Quando il Sunday Times ha rivelato l’esistenza di un dialogo diretto tra gli americani e la guerriglia irachena, la nostra reazione, e pensiamo non soltanto la nostra, è stata di incredulità.
Dopo aver tanto investito in una guerra tra le più controverse degli ultimi decenni, dopo aver avuto più di 1700 morti, dopo aver esaltato il processo di democratizzazione ed essersi opposta ad ogni pur minimo segnale trattativista da parte degli alleati, era mai possibile che l’America di Bush rinunciasse di colpo alla sua inflessibilità e andasse a parlamentare con gruppi di stragisti come quello di Ansar al-Sunna? Era ed è possibile.
La prima conferma è arrivata dal segretario alla Difesa statunitense Donald Rumsfeld e la seconda, ieri, dal britannico Tony Blair che ci tiene a precisare di essere della partita. Sorge allora un impellente bisogno di capire, ed è lo stesso Rumsfeld ad aiutarci nell’impresa.
Mentre Bush ripete le sue formule classiche (lo farà anche oggi, anniversario del passaggio di sovranità agli iracheni), il capo del Pentagono afferma per la prima volta che la guerriglia durerà parecchi anni e che a sconfiggerla dovranno pensare non gli Usa e i loro alleati ma l’Iraq.
E’ un annuncio non datato di exit strategy, peraltro in linea con i sondaggi d’opinione che in America tollerano sempre meno la guerra e con le pessimistiche previsioni tanto dei militari quanto della Cia.
Ma se Bush vuole predisporsi a proclamare una vittoria non conquistata e far rientrare i suoi soldati, è necessario ridurre la minaccia interna e dare una mano ai traballanti guardiani della sicurezza irachena.
Gli incontri con i «resistenti » sunniti diventano così perfettamente logici: si tratta di proporre il loro coinvolgimento nel processo politico in atto, di ottenere un impegno di abbandono della violenza, di isolare i più intransigenti e, male che vada, di creare imbarazzo nel fronte nemico svelando contatti con i «crociati» invasori.
Già, ma la spiegazione ancora non ci soddisfa. Il quotidiano bagno di sangue iracheno lo conosciamo tutti, non saremo noi a criticare l’intenzione pragmatica di recuperare alla politica quanti sinora hanno preferito esprimersi con le autobombe, il risultato delle elezioni presidenziali in Iran è un motivo in più per insistere nel tentativo, e del resto una strategia del genere era presente nelle deliberazioni della conferenza di Sharm el- Sheikh.
Ma se così stanno le cose, se è accettabile discutere con fior di stragisti con l’unica eccezione di Al Zarqawi di cui si annuncia da tempo la prossima cattura, perché un’analoga elasticità di princìpi non è stata applicata da parte americana in occasione dei sequestri di persona che noi italiani, e non soltanto noi, abbiamo dolorosamente subìto?

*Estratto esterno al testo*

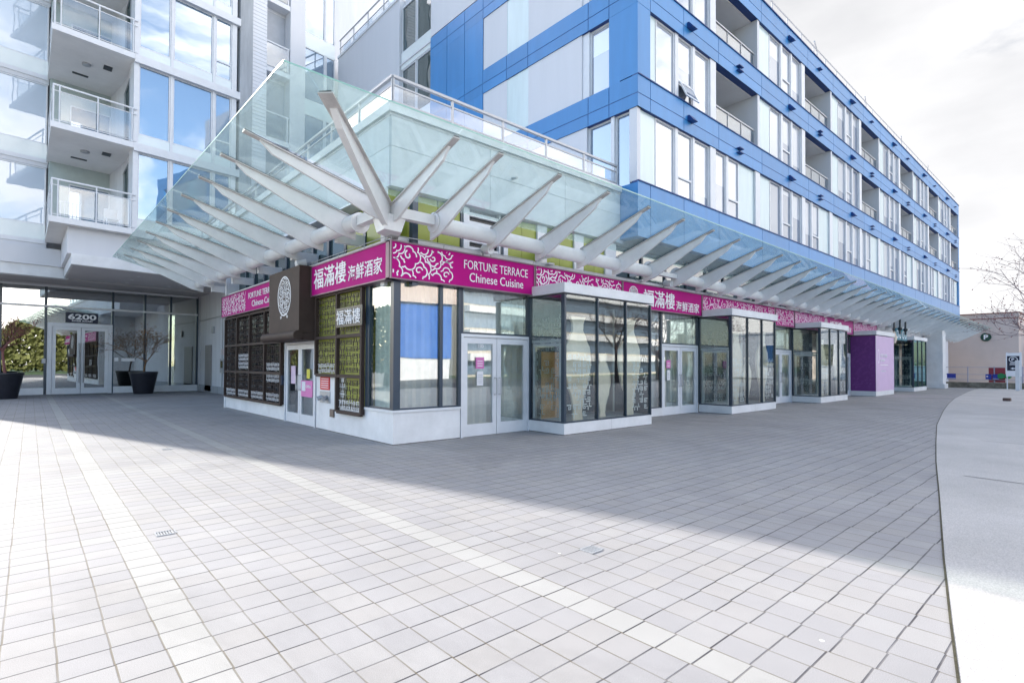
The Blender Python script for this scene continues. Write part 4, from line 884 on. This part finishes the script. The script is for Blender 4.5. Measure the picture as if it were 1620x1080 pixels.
# corner node: box stubs and V-shaped shoe
q = MB(); q.box(RF, -.22, .56, .34, .50, TZ-.06, TZ+.12); q.box(LF, -.53, .12, .34, .50, TZ-.06, TZ+.12); q.build('node_stub', STEEL, GC)
q = MB(); q.hexa([(-.46, -.46, TZ-.30), (-.1, -.42, TZ-.30), (.1, .1, TZ-.34), (-.42, -.1, TZ-.30)], [(-.48, -.48, TZ-.02), (-.02, -.46, TZ-.02), (.12, .12, TZ-.02), (-.46, -.02, TZ-.02)]); q.build('corner_shoe', STEEL, GC)
# brackets back to the wall
for k in range(12):
    x = 3.95+k*3.9 if k else 4.1
    q = MB(); q.box(RF, x-.07, x+.07, -.33, .30, TZ-.12, TZ+.10); q.box(RF, x-.09, x+.09, -.335, .12, TZ-.30, TZ-.26); q.build('wall_bracket', STEEL, GC)
for k in range(5):
    y = 1.9+k*2.6; q = MB(); q.box(LF, -y-.07, -y+.07, -.33, .30, TZ-.12, TZ+.10); q.build('wall_bracket', STEEL, GC)
# ------------------------------------------------------------------ APARTMENT TOWER
AT = thing('apartment_tower', 'pale glass and white apartment tower with corner balconies over a glazed lobby', 'building', TF(-2, 4, 0))
SL = [6.98, 10.52, 14.18, 17.66, 21.2]; TOP = 23.6
UL = -7.65
bx('tower_core', STUCCO, AT, TF, UL+.1, 12, -16, 2.0, 5.4, TOP)
bx('tower_core', STUCCO, AT, TF, -1.2, 12, 2.0, 6.6, 5.75, TOP)
bx('lobby_side_wall', STUCCO, AT, TF, UL, -6.3, -14, 0.0, 0, 5.4)
bx('lobby_back', mat('lobby_dark', (.16, .16, .165), .7, var=.4, vs=.7), AT, TF, -6.2, 3.7, -5, -4.9, 0, 5.3); bx('lobby_floor', mat('lobby_floor', (.25, .24, .23), .3), AT, TF, -6.2, 3.7, -4.9, -.1, .005, .02); bx('lobby_end_wall', STUCCO, AT, LBF, 3.53, 3.75, -5, -.1, 0, 5.3); bx('lobby_ceiling', SOFF, AT, TF, -6.25, 3.75, -4.9, -.1, 5.25, 5.35)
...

Certo, parlare non vuol dire pagare. Ma parlare significa pur sempre accettare la possibilità almeno teorica di un accordo fatto di concessioni e di contropartite, secondo uno schema non troppo diverso da quello seguito per ottenere la restituzione degli ostaggi minacciati di morte.
Perché allora i nostri alleati americani giudicarono tanto severamente la liberazione delle due Simone, perché la memoria di quell’episodio influì sui comportamenti di chi voleva salvare Giuliana Sgrena, e portò alla tragica e tuttora inspiegata uccisione di Nicola Calipari?
E’ difficile resistere alla sensazione che in Iraq siano stati applicati dagli americani due pesi e due misure. Ben venga la svolta pragmatica, se ora è questa a prevalere. Ma gli italiani non possono compiacersene senza ricordare.